3D scene scripts:
________________

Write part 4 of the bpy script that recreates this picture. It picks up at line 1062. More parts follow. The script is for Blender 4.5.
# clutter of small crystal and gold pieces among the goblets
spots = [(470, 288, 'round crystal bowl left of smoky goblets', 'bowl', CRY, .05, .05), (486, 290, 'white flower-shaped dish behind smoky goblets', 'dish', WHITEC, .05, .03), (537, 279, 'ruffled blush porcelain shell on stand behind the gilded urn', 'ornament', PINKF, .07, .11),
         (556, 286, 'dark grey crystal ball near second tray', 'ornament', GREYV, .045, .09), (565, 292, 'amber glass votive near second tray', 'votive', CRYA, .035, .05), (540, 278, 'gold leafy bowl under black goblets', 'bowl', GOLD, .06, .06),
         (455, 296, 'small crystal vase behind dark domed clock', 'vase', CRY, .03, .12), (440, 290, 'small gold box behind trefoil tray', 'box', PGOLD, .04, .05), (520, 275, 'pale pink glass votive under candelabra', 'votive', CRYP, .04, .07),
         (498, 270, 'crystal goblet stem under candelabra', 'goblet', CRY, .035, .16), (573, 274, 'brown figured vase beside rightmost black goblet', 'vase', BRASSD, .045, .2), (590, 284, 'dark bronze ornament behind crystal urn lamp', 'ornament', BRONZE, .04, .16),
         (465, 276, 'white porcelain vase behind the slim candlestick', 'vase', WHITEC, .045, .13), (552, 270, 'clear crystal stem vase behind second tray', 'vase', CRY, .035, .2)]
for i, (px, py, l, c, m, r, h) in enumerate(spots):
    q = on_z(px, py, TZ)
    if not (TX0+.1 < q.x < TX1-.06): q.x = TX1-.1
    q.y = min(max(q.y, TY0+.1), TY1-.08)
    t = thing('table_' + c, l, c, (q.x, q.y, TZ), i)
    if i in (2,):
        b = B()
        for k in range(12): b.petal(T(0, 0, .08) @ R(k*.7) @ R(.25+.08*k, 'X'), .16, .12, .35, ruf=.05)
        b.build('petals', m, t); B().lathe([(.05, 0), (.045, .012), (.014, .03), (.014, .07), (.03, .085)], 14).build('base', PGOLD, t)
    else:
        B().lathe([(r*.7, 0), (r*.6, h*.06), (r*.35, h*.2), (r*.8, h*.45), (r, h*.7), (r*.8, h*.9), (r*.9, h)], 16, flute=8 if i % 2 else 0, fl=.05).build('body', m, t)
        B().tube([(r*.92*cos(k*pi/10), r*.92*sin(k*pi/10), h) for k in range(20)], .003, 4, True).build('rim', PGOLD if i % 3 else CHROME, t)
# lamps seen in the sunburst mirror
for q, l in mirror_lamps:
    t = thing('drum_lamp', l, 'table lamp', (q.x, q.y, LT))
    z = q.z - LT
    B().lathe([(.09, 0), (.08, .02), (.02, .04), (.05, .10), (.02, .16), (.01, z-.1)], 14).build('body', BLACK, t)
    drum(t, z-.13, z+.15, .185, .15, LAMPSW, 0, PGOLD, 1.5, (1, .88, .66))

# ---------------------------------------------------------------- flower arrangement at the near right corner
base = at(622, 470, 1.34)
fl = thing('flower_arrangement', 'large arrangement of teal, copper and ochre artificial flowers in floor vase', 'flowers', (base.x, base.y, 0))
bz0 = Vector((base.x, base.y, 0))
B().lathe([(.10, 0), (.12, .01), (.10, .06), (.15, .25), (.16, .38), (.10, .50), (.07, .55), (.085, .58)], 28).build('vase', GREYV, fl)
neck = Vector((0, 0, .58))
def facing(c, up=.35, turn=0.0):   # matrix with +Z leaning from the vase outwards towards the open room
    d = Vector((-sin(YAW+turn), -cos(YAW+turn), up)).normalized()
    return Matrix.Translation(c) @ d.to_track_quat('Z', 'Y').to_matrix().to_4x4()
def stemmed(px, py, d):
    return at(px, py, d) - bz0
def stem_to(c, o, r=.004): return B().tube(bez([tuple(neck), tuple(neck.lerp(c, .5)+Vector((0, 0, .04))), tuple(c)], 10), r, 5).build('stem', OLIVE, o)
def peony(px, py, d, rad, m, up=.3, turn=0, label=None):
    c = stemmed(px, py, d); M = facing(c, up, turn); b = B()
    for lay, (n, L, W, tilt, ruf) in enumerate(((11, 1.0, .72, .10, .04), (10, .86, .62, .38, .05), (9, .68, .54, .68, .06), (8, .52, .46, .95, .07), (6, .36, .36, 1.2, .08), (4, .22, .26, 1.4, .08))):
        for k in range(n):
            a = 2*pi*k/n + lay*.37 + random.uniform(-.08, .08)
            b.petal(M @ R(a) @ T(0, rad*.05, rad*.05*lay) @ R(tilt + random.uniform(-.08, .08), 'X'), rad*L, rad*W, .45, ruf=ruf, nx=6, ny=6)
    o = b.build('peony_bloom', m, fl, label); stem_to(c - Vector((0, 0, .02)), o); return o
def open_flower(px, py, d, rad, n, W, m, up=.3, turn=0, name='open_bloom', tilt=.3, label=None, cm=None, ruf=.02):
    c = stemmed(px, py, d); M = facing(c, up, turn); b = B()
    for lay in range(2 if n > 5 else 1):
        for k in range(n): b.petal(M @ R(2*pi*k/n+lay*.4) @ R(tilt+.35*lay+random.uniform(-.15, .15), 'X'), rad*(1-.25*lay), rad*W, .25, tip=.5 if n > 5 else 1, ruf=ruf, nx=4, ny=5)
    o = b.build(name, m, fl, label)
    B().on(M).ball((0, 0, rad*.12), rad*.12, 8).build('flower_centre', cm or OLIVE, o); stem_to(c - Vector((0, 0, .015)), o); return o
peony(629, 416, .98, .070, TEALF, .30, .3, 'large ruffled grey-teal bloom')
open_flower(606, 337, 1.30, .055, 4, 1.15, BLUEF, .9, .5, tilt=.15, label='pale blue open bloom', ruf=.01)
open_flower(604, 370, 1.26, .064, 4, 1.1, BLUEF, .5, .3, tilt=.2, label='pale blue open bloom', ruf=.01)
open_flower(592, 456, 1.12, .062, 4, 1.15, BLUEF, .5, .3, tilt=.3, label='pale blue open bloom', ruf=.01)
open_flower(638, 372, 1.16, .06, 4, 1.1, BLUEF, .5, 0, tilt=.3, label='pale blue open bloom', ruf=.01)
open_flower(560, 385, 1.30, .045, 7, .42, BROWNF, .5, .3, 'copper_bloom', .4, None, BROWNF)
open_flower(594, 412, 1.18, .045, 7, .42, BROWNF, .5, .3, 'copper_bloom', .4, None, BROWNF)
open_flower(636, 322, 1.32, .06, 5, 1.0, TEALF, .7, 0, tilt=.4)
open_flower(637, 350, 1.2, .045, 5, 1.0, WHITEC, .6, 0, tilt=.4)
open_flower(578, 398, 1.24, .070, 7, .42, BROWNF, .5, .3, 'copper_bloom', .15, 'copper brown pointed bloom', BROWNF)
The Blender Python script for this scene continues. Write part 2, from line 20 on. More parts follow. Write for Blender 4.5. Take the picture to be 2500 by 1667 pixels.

________________

Problem details:
Repeat back the data above, exact to the last character.

Completed task:
Write part 4 of the bpy script that recreates this picture. It picks up at line 1062. More parts follow. The script is for Blender 4.5.
# clutter of small crystal and gold pieces among the goblets
spots = [(470, 288, 'round crystal bowl left of smoky goblets', 'bowl', CRY, .05, .05), (486, 290, 'white flower-shaped dish behind smoky goblets', 'dish', WHITEC, .05, .03), (537, 279, 'ruffled blush porcelain shell on stand behind the gilded urn', 'ornament', PINKF, .07, .11),
         (556, 286, 'dark grey crystal ball near second tray', 'ornament', GREYV, .045, .09), (565, 292, 'amber glass votive near second tray', 'votive', CRYA, .035, .05), (540, 278, 'gold leafy bowl under black goblets', 'bowl', GOLD, .06, .06),
         (455, 296, 'small crystal vase behind dark domed clock', 'vase', CRY, .03, .12), (440, 290, 'small gold box behind trefoil tray', 'box', PGOLD, .04, .05), (520, 275, 'pale pink glass votive under candelabra', 'votive', CRYP, .04, .07),
         (498, 270, 'crystal goblet stem under candelabra', 'goblet', CRY, .035, .16), (573, 274, 'brown figured vase beside rightmost black goblet', 'vase', BRASSD, .045, .2), (590, 284, 'dark bronze ornament behind crystal urn lamp', 'ornament', BRONZE, .04, .16),
         (465, 276, 'white porcelain vase behind the slim candlestick', 'vase', WHITEC, .045, .13), (552, 270, 'clear crystal stem vase behind second tray', 'vase', CRY, .035, .2)]
for i, (px, py, l, c, m, r, h) in enumerate(spots):
    q = on_z(px, py, TZ)
    if not (TX0+.1 < q.x < TX1-.06): q.x = TX1-.1
    q.y = min(max(q.y, TY0+.1), TY1-.08)
    t = thing('table_' + c, l, c, (q.x, q.y, TZ), i)
    if i in (2,):
        b = B()
        for k in range(12): b.petal(T(0, 0, .08) @ R(k*.7) @ R(.25+.08*k, 'X'), .16, .12, .35, ruf=.05)
        b.build('petals', m, t); B().lathe([(.05, 0), (.045, .012), (.014, .03), (.014, .07), (.03, .085)], 14).build('base', PGOLD, t)
    else:
        B().lathe([(r*.7, 0), (r*.6, h*.06), (r*.35, h*.2), (r*.8, h*.45), (r, h*.7), (r*.8, h*.9), (r*.9, h)], 16, flute=8 if i % 2 else 0, fl=.05).build('body', m, t)
        B().tube([(r*.92*cos(k*pi/10), r*.92*sin(k*pi/10), h) for k in range(20)], .003, 4, True).build('rim', PGOLD if i % 3 else CHROME, t)
# lamps seen in the sunburst mirror
for q, l in mirror_lamps:
    t = thing('drum_lamp', l, 'table lamp', (q.x, q.y, LT))
    z = q.z - LT
    B().lathe([(.09, 0), (.08, .02), (.02, .04), (.05, .10), (.02, .16), (.01, z-.1)], 14).build('body', BLACK, t)
    drum(t, z-.13, z+.15, .185, .15, LAMPSW, 0, PGOLD, 1.5, (1, .88, .66))

# ---------------------------------------------------------------- flower arrangement at the near right corner
base = at(622, 470, 1.34)
fl = thing('flower_arrangement', 'large arrangement of teal, copper and ochre artificial flowers in floor vase', 'flowers', (base.x, base.y, 0))
bz0 = Vector((base.x, base.y, 0))
B().lathe([(.10, 0), (.12, .01), (.10, .06), (.15, .25), (.16, .38), (.10, .50), (.07, .55), (.085, .58)], 28).build('vase', GREYV, fl)
neck = Vector((0, 0, .58))
def facing(c, up=.35, turn=0.0):   # matrix with +Z leaning from the vase outwards towards the open room
    d = Vector((-sin(YAW+turn), -cos(YAW+turn), up)).normalized()
    return Matrix.Translation(c) @ d.to_track_quat('Z', 'Y').to_matrix().to_4x4()
def stemmed(px, py, d):
    return at(px, py, d) - bz0
def stem_to(c, o, r=.004): return B().tube(bez([tuple(neck), tuple(neck.lerp(c, .5)+Vector((0, 0, .04))), tuple(c)], 10), r, 5).build('stem', OLIVE, o)
def peony(px, py, d, rad, m, up=.3, turn=0, label=None):
    c = stemmed(px, py, d); M = facing(c, up, turn); b = B()
    for lay, (n, L, W, tilt, ruf) in enumerate(((11, 1.0, .72, .10, .04), (10, .86, .62, .38, .05), (9, .68, .54, .68, .06), (8, .52, .46, .95, .07), (6, .36, .36, 1.2, .08), (4, .22, .26, 1.4, .08))):
        for k in range(n):
            a = 2*pi*k/n + lay*.37 + random.uniform(-.08, .08)
            b.petal(M @ R(a) @ T(0, rad*.05, rad*.05*lay) @ R(tilt + random.uniform(-.08, .08), 'X'), rad*L, rad*W, .45, ruf=ruf, nx=6, ny=6)
    o = b.build('peony_bloom', m, fl, label); stem_to(c - Vector((0, 0, .02)), o); return o
def open_flower(px, py, d, rad, n, W, m, up=.3, turn=0, name='open_bloom', tilt=.3, label=None, cm=None, ruf=.02):
    c = stemmed(px, py, d); M = facing(c, up, turn); b = B()
    for lay in range(2 if n > 5 else 1):
        for k in range(n): b.petal(M @ R(2*pi*k/n+lay*.4) @ R(tilt+.35*lay+random.uniform(-.15, .15), 'X'), rad*(1-.25*lay), rad*W, .25, tip=.5 if n > 5 else 1, ruf=ruf, nx=4, ny=5)
    o = b.build(name, m, fl, label)
    B().on(M).ball((0, 0, rad*.12), rad*.12, 8).build('flower_centre', cm or OLIVE, o); stem_to(c - Vector((0, 0, .015)), o); return o
peony(629, 416, .98, .070, TEALF, .30, .3, 'large ruffled grey-teal bloom')
open_flower(606, 337, 1.30, .055, 4, 1.15, BLUEF, .9, .5, tilt=.15, label='pale blue open bloom', ruf=.01)
open_flower(604, 370, 1.26, .064, 4, 1.1, BLUEF, .5, .3, tilt=.2, label='pale blue open bloom', ruf=.01)
open_flower(592, 456, 1.12, .062, 4, 1.15, BLUEF, .5, .3, tilt=.3, label='pale blue open bloom', ruf=.01)
open_flower(638, 372, 1.16, .06, 4, 1.1, BLUEF, .5, 0, tilt=.3, label='pale blue open bloom', ruf=.01)
open_flower(560, 385, 1.30, .045, 7, .42, BROWNF, .5, .3, 'copper_bloom', .4, None, BROWNF)
open_flower(594, 412, 1.18, .045, 7, .42, BROWNF, .5, .3, 'copper_bloom', .4, None, BROWNF)
open_flower(636, 322, 1.32, .06, 5, 1.0, TEALF, .7, 0, tilt=.4)
open_flower(637, 350, 1.2, .045, 5, 1.0, WHITEC, .6, 0, tilt=.4)
open_flower(578, 398, 1.24, .070, 7, .42, BROWNF, .5, .3, 'copper_bloom', .15, 'copper brown pointed bloom', BROWNF)
The Blender Python script for this scene continues. Write part 2, from line 20 on. More parts follow. Write for Blender 4.5. Take the picture to be 2500 by 1667 pixels.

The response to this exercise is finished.